Chemical Engineering Seminar

Abstract

Electrochemical synthesis integrated with renewable electricity is gaining attention as sustainable value-added chemical production. For instance, carbon and nitrogen cycles are proposed by electrochemical carbon dioxide reduction, conversion of biomass intermediates into high-value carbon compounds, or nitrogen reduction reactions for ammonia production. In these electrochemical synthesis reactions, hydrogen evolution reaction (HER) is a competitive process, required to be effectively suppressed by catalyst, and electrolyte modulations. In this talk, I will discuss the potential of electrocatalytic CO2 and N2 reduction reactions and the importance of understanding the working electrode surfaces. We explore Li-mediated nitrogen reduction reactions (Li-NRR) for ammonia production and the importance of the LiF-rich solid electrolyte interphase (SEI) by adjusting electrolytes and electrode morphology. Li-NRR allows for the selective conversion of N2 gas to ammonia under a pressurized electrochemical cell (i.e. 20 bar) through Li-metal plating, with high ammonia generation Faradaic efficiency.

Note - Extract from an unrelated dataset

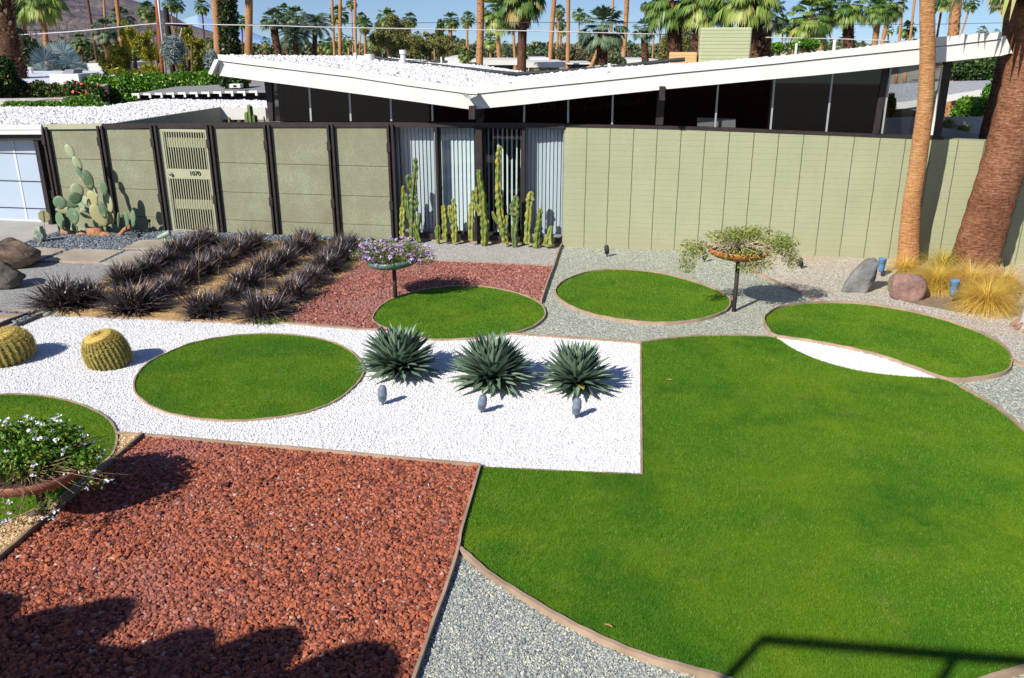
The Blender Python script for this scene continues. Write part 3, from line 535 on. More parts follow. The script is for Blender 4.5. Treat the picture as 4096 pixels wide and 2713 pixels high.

We proposed the role of Ag in enhancing Li cycling on the Cu working electrode surface and thus Faradaic efficiency for ammonia production.1 We also investigate how the F-containing anions of the salt affect the components of the solid electrolyte interphase (SEI) layers and how the morphology modification of the working electrode affects the mass diffusion of the Li+ ion near the electrode, favorable to Li-NRR.2 Next, a flow cell electrolyzer equipped with gas diffusion electrodes is designed for the continuous Li-NRR operation with ambient pressure N2(g) and H2(g), which also demonstrate the electrolyte components are crucial to form suitable SEI and high activity for ammonia production.

Bio

Yun Jeong Hwang has been an Associate Professor in the Department of Chemistry, at Seoul National University since 2021. Her major research topics are electrochemical catalytic reactions for carbon/nitrogen/oxygen utilization such as CO2, H2O, N-containing small molecules, Lithium mediated nitrogen reduction reaction, and biomass derivatives upgrading. It also covers in-situ/operando electrochemical Raman and IR analysis for understanding the reaction pathways and the catalyst surface. She received a Bachelor's degree and a Master's degree from the Chemistry Department of Korea Advanced Institute of Science and Technology (KAIST). She continued her graduate study at the University of California, Berkeley studying charge separation within semiconductor nanowire arrays for photoelectrochemical water splitting. She started her independent research career in the Clean Energy Research Center at the Korea Institute of Science and Technology (KIST) before she transferred to Seoul National University. She was one of the pioneer members to initiate the e-chemical (electrochemical CO2 conversion) project at KIST. She has served as an Associate Editor of the Journal of Materials Chemistry A and Materials Advances, the Royal Society of Chemistry since 2019. She is a recipient of the 2020 Top 10 Technology Award in Climate Change Response by the Korean Government Ministerial Commendation and the 2020 Top 100 National R&D Award (Project Investigator Yun Jeong Hwang), by the Korean Government. She was selected as a Young Korean Academy of Science and Technology (Y-KAST) member in 2022 and Women Scientists at the Forefront of Energy Research by ACS Energy Letters in 2023.